MR BARR: The Department of Education and Training undertook a broad range of assessments in relation to the totality of the towards 2020 policy. There is an extensive amount of research available on a number of different education models and a number of different education factors that were considered in bringing forward the policy in its initial public release in 2006.

To go to the detail of Ms Bresnan’s question around the international research in relation to school size, this is something that we did discuss at some length during the committee hearings. What is interesting in the context of this debate is that the argument that has been put forward by some is that small schools, undefined, deliver a better outcome than large schools, undefined. With respect to the context of any international research, and most particularly that which Professor Caldwell and his team relied on in presenting their particular summary paper in relation to school size, the size of schools in an international context is much larger than is the case in the ACT. A large school overseas has sometimes up to 3,000 to 4,000 students. A small school in an overseas context is perhaps very similar to what would be a large school in the ACT context.

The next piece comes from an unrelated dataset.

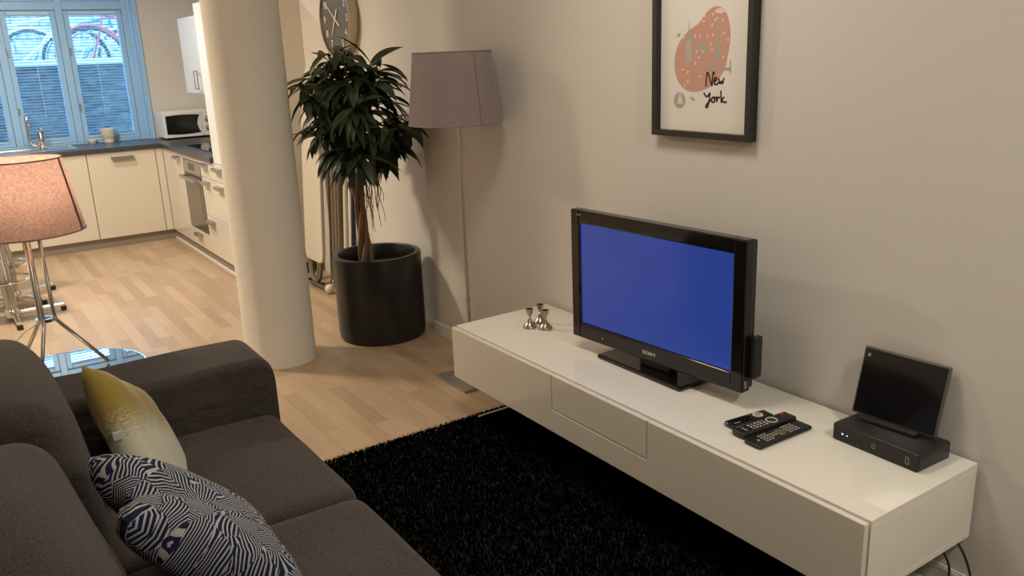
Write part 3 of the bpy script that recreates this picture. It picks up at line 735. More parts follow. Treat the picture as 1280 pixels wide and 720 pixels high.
# ================================================================== RUG
t = thing('rug', 'black shaggy rug on the oak floor between sofa and TV bench', 'rug', (1.27, -.8, 0))
RX0, RX1, RY0, RY1 = .075, 2.5, -1.42, -.2
mesh_obj('backing', MB().bbox(RX0+.008, RX1-.008, RY0+.008, RY1-.008, 0, .014, .004), M['rug_base'], t)
pv, pf = [], []
rr = random.Random(3)
def blade(x, y):
    a = rr.uniform(0, 2*pi); h = rr.uniform(.012, .022); w = rr.uniform(.0014, .0028); l = rr.uniform(.005, .016); b = rr.uniform(0, 2*pi)
    bx, by = cos(a)*w, sin(a)*w; o = len(pv)
    pv.extend([(x-bx, y-by, .012), (x+bx, y+by, .012), (x+bx*.8+cos(b)*l*.4, y+by*.8+sin(b)*l*.4, .012+h*.7), (x-bx*.8+cos(b)*l*.4, y-by*.8+sin(b)*l*.4, .012+h*.7), (x+cos(b)*l, y+sin(b)*l, .012+h)])
    pf.extend([(o, o+1, o+2, o+3), (o+3, o+2, o+4)])
for i in range(85000): blade(rr.uniform(RX0, RX1), rr.uniform(RY0, RY1))
for i in range(1500): blade(RX0+abs(rr.gauss(0, .006)), rr.uniform(RY0, RY1))
pb = MB(); pb.v, pb.f = pv, pf
o = mesh_obj('pile', pb, M['pile'], t); o['kind'] = 'stuff'

# ================================================================== TV BENCH
L, HB, BB, YB, DB = 2.016, .431, .200, -.012, .487
FY = YB-DB
t = thing('tv_bench', 'long low glossy white TV bench along the wall', 'TV bench', (L/2, -.26, 0))
GW, GF = M['gloss_white'], M['gloss_front']
mesh_obj('top_panel', MB().bbox(0, L, FY, YB, HB-.018, HB, .0015), GW, t)
mesh_obj('body', MB().bbox(0, .02, FY, YB, BB+.0185, HB-.0185, .001).bbox(L-.02, L, FY, YB, BB+.0185, HB-.0185, .001).box(.02, L-.02, YB-.02, YB, BB+.0185, HB-.0185).box(.02, L-.02, FY+.01, FY+.02, BB+.0185, HB-.0185), GW, t)
mesh_obj('bottom_panel', MB().bbox(0, L, FY, YB, BB, BB+.018, .0015), GW, t)
F0, F1 = FY-.022, FY-.003
dx0, dx1, dz = .724, 1.232, .290
ft = HB-.006
u = [(-.006, BB-.004), (L-.004, BB-.004), (L-.004, ft), (dx1+.003, ft), (dx1+.003, dz-.003), (dx0-.003, dz-.003), (dx0-.003, ft), (-.006, ft)]
mesh_obj('front_panel', MB().prism(u, F0, F1, 'xz'), GF, t, bevel=.0025)
mesh_obj('drawer', MB().bbox(dx0, dx1, F0, F1, dz, ft, .0025), GF, t)
for x in (.125, 1.88):
    lg = MB().bbox(x-.008, x+.008, -.485, -.08, .026, .040, .003).bbox(x-.008, x+.008, -.325, -.305, .040, BB, .003).bbox(x-.008, x+.008, -.10, -.08, .040, BB, .003)
    mesh_obj('leg', lg, M['chrome'], t)

# ---- television (local frame, screen faces -y)
tv = thing('television', 'black flat-screen television showing a plain blue picture on the bench', 'television', (.965, -.235, HB+.001), (0, 0, radians(3.4)))
W2, ZB, ZT = .408, .055, .560
bz = MB()
bz.bbox(-W2, -W2+.046, -.03, .012, ZB, ZT, .005).bbox(W2-.05, W2, -.03, .012, ZB, ZT, .005).bbox(-W2+.044, W2-.048, -.0295, .012, ZT-.05, ZT, .004).bbox(-W2+.044, W2-.048, -.0295, .012, ZB, ZB+.062, .004)
mesh_obj('bezel', bz, M['black_gloss'], tv, world=False)
mesh_obj('screen', MB().box(-W2+.044, W2-.048, -.021, -.010, ZB+.060, ZT-.048), M['screen'], tv, world=False)
mesh_obj('back_cover', MB().bbox(-W2+.006, W2-.006, .012, .035, ZB+.006, ZT-.006, .006).bbox(-.30, .30, .035, .075, ZB+.03, ZT-.12, .02), M['black_satin'], tv, world=False)
mesh_obj('side_module', MB().bbox(W2-.004, W2+.020, .0, .045, ZB+.045, ZB+.185, .006), M['black_satin'], tv, world=False)
LT = lambda x, y, z: Matrix.Translation((x, y, z)) @ Matrix.Rotation(pi/2, 4, 'X')
# maker's word on the lower bezel, serif letters built from bars
def word_mb(x, z, h):
    mb = MB(); w = h*1.05; s = h*.2; y0, y1 = -.0312, -.0294
    def bar(a, b, c_, d): mb.box(a, b, y0, y1, c_, d)
    def diag(p, q, th):
        mb.prism([(p[0]-th/2, p[1]), (p[0]+th/2, p[1]), (q[0]+th/2, q[1]), (q[0]-th/2, q[1])], y0, y1, 'xz')
    X = x
    # S
    bar(X, X+w, z, z+s*.8); bar(X, X+w, z+h/2-s*.4, z+h/2+s*.4); bar(X, X+w, z+h-s*.8, z+h); bar(X, X+s*1.2, z+h/2, z+h); bar(X+w-s*1.2, X+w, z, z+h/2); X += w*1.25
    # O
    bar(X, X+w*1.15, z, z+s*.8); bar(X, X+w*1.15, z+h-s*.8, z+h); bar(X, X+s*1.4, z, z+h); bar(X+w*1.15-s*1.4, X+w*1.15, z, z+h); X += w*1.4
    # N
    bar(X, X+s, z, z+h); bar(X+w-s, X+w, z, z+h); diag((X+s*.8, z+h), (X+w-s*.8, z), s*1.3); bar(X-s*.5, X+s*1.4, z, z+s*.4); bar(X+w-s*1.4, X+w+s*.5, z+h-s*.4, z+h); X += w*1.3
    # Y
    diag((X+s*.5, z+h), (X+w/2, z+h*.45), s*1.3); diag((X+w-s*.5, z+h), (X+w/2, z+h*.45), s*1.1); bar(X+w/2-s*.6, X+w/2+s*.6, z, z+h*.5); bar(X+w/2-s*1.2, X+w/2+s*1.2, z, z+s*.4)
    return mb
mesh_obj('maker_lettering', word_mb(-.028, ZB+.024, .012), M['key_white'], tv, world=False)
mesh_obj('status_lamp', MB().lathe([(0, -.0302), (.003, -.0302), (.003, -.029), (0, -.029)], (-.24, 0, ZB+.025), 10, 'y'), M['key_white'], tv, world=False)
mesh_obj('corner_lettering', text_mb('BRAVIA', .008, LT(-W2+.045, -.0299, ZT-.018)), M['key_grey'], tv, world=False)
mesh_obj('side_mark', text_mb('S', .03, Matrix.Translation((W2+.0002, -.012, ZB+.025)) @ Matrix.Rotation(pi/2, 4, 'Z') @ Matrix.Rotation(pi/2, 4, 'X')), M['key_white'], tv, world=False)
mesh_obj('neck', MB().bbox(-.075, .075, .0, .045, .014, .16, .008), M['black_satin'], tv, world=False)
bp = MB()
R4 = Matrix.Rotation(radians(-3.4), 4, 'Z')
bp.bbox(-.258, .182, -.055, .105, 0, .016, .007, 3); bp.xform(Matrix.Translation((-.0, -.0, 0)) @ R4)
mesh_obj('stand_base', bp, M['black_gloss'], tv, world=False)
tv.location.x += .0

# ---- candlesticks
cp = [(0, 0), (.028, 0), (.030, .004), (.0285, .008), (.018, .019), (.010, .030), (.006, .040), (.0075, .044), (.0045, .048), (.006, .055), (.012, .062), (.0135, .071), (.0165, .078), (.0175, .083), (.0125, .083), (.011, .068), (0, .066)]
cands = [(.238, -.272, 'small silver candlestick, leftmost of the three on the bench end'), (.215, -.200, 'small silver candlestick standing behind the other two on the bench end'), (.296, -.232, 'small silver candlestick, rightmost of the three on the bench end')]
first = None
for x, y, lb in cands:
    if first is None:
        first = mesh_obj('candlestick', MB().lathe(cp, (0, 0, 0), 28), M['pewter'], smooth=True); first.location = (x, y, HB+.0005); o = first
    else:
        o = first.copy(); COL.objects.link(o); o.location = (x, y, HB+.0005)
    tag(o, lb, 'candlestick', 'silver candlesticks on the TV bench')

# ---- remotes
def remote(label, x, y, z, ang, ln, wd, th, style, tilt=0):
    t = thing('remote_control', label, 'remote control', (x, y, z), (tilt, 0, ang), 'remote controls on the TV bench')
    if style == 0:
        mb = MB()
        for sx in (1,): mb.bbox(-ln/2, ln/2, -wd/2, wd/2, 0, th, th*.45, 3)
        mesh_obj('body', mb, M['black_gloss'], t, smooth=True, world=False)
        mesh_obj('rim', MB().bbox(-ln/2+.006, ln/2, -wd/2-.002, -wd/2+.003, .006, th-.004, .002), M['steel'], t, world=False)
        e = mesh_obj('emblem', MB().lathe([(0, th), (.017, th), (.017, th+.0006), (0, th+.0006)], (.035, 0, 0), 24), M['key_white'], t, world=False)
        mk = MB()
        for a in (-.005, .005): mk.tube([(.035+a-.004, -.008, th+.0012), (.035+a, .0, th+.0012), (.035+a+.004, .008, th+.0012)], .0014, 5)
        mesh_obj('emblem_mark', mk, M['black_satin'], e, world=False)
        mesh_obj('lettering', MB().box(-.07, -.045, -.012, -.008, th-.0005, th+.0004), M['key_grey'], t, world=False)
        return t
    mesh_obj('body', MB().bbox(-ln/2, ln/2, -wd/2, wd/2, 0, th, .006, 3), M['black_satin'], t, smooth=True, world=False)
    if style == 1:
        for i in range(5):
            for j in range(3):
                m_ = M['key_white'] if (i+j) % 3 else M['key_grey']
                mesh_obj('button', MB().bbox(-.062+.014*i, -.055+.014*i, -.015+.012*j, -.009+.012*j, th-.001, th+.0015, .001), m_, t, world=False)
        mesh_obj('button', MB().bbox(.08, .09, .008, .016, th-.001, th+.002, .001), M['red_key'], t, world=False)
        mesh_obj('button', MB().bbox(-.012, -.004, .008, .014, th-.001, th+.002, .001), M['red_key'], t, world=False)
        mesh_obj('navigation_ring', MB().tube([(.028+.017*cos(a), .017*sin(a), th) for a in [2*pi*i/24 for i in range(24)]], .002, 6, closed=True), M['key_white'], t, world=False)
        mesh_obj('maker_lettering', text_mb('SONY', .009, Matrix.Translation((-.085, 0, th+.0003)) @ Matrix.Rotation(pi/2, 4, 'Z')), M['key_white'], t, world=False)
    else:
        for i in range(12):
            for j in range(4):
                if i in (5, 6, 7) or (i in (3, 4) and j in (0, 3)): continue
                mesh_obj('button', MB().bbox(-.072+.0125*i, -.064+.0125*i, -.0195+.0115*j, -.013+.0115*j, th-.001, th+.002, .0012), M['key_grey'], t, world=False)
        mesh_obj('navigation_disc', MB().lathe([(0, th-.001), (.019, th-.001), (.018, th+.002), (.010, th+.0025), (0, th+.0015)], (.006, 0, 0), 28), M['clock_rim'], t, smooth=True, world=False)
        mesh_obj('button', MB().lathe([(0, th-.001), (.005, th-.001), (.004, th+.002), (0, th+.002)], (-.088, 0, 0), 14), M['key_grey'], t, world=False)
    return t
ra = radians(60)
def mid(a, b): return ((a[0]+b[0])/2, (a[1]+b[1])/2)
remote('short glossy black remote with a round white emblem, rearmost of the three', 1.452, -.292, HB+.0008, radians(84), .165, .050, .017, 0)
remote('black television remote with small white buttons, middle of the three', 1.511, -.290, HB+.0008, radians(86), .225, .052, .021, 1)
remote('flat black remote with bronze buttons and a round disc, nearest the bench front', 1.572, -.300, HB+.0008, radians(89), .235, .062, .012, 2)

# ---- set-top box and tablet
bx = thing('set_top_box', 'black set-top box with two small lights on the right end of the bench', 'box', (1.815, -.115, HB+.0005), (0, 0, radians(-1.5)))
mesh_obj('case', MB().bbox(-.137, .137, -.075, .075, 0, .052, .006, 3), M['black_satin'], bx, smooth=True, world=False)
mesh_obj('front_fascia', MB().bbox(-.134, .134, -.0765, -.0735, .003, .049, .001), M['black_gloss'], bx, world=False)
mesh_obj('light', MB().bbox(-.104, -.100, -.0778, -.0763, .024, .028, .0005), M['led_green'], bx, world=False)
mesh_obj('light', MB().bbox(-.088, -.085, -.0778, -.0763, .024, .027, .0005), M['led_blue'], bx, world=False)
mesh_obj('power_mark', MB().tube([(.0+.006*cos(a), -.0768, .026+.006*sin(a)) for a in [2*pi*i/16 for i in range(16)]], .0006, 5, closed=True), M['key_grey'], bx, world=False)
pt = MB()
for a in ((.099, .1005, .014, .036), (.1075, .109, .014, .036)): pt.box(a[0], a[1], -.0772, -.0763, a[2], a[3])
pt.box(.099, .109, -.0772, -.0763, .0345, .036).box(.099, .109, -.0772, -.0763, .014, .0155)
mesh_obj('port', pt, M['key_grey'], bx, world=False)
tb = thing('tablet', 'black tablet propped upright on a stand on top of the set-top box', 'tablet', (1.797, -.080, HB+.053), (0, 0, radians(3.5)))
TL = Matrix.Translation((0, 0, .004)) @ Matrix.Rotation(radians(-15), 4, 'X')
mesh_obj('case', MB().bbox(-.128, .128, -.004, .008, 0, .205, .0045, 3).xform(TL), M['grey_plastic'], tb, smooth=True, world=False)
mesh_obj('screen', MB().bbox(-.122, .122, -.0058, -.0035, .006, .199, .001).xform(TL), M['black_gloss'], tb, world=False)
mesh_obj('maker_mark', MB().box(-.112, -.104, -.0064, -.0056, .183, .185).box(-.112, -.110, -.0064, -.0056, .175, .185).box(-.107, -.104, -.0064, -.0056, .177, .181).xform(TL), M['key_white'], tb, world=False)
mesh_obj('stand', MB().bbox(-.085, .085, -.030, .035, 0, .008, .003).bbox(-.07, .07, .008, .016, .006, .05, .003), M['black_satin'], tb, world=False)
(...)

We spent a fair amount of time in the committee hearings having arguments in relation to what was meant when someone talked about a small school versus a large school in the context of this international research. To put it into some perspective, a primary school in the ACT with between 200 and 400 students would be in the mid-range, heading towards large, in the context of the ACT education system. But in any international context, and certainly even in an Australian context, in other metropolitan areas, that would be towards the smaller end of a school size.

In the semantics around this debate, it is often the case that people say one thing and think they are arguing very passionately for small schools when in fact they are arguing exactly the position that the ACT government adopted—that is, and as backed up by the ACT principals association in their evidence to the committee, a good size for a primary school is between about 200 and 400 students, and in the context of a high school, somewhere between about 600 and 1,000.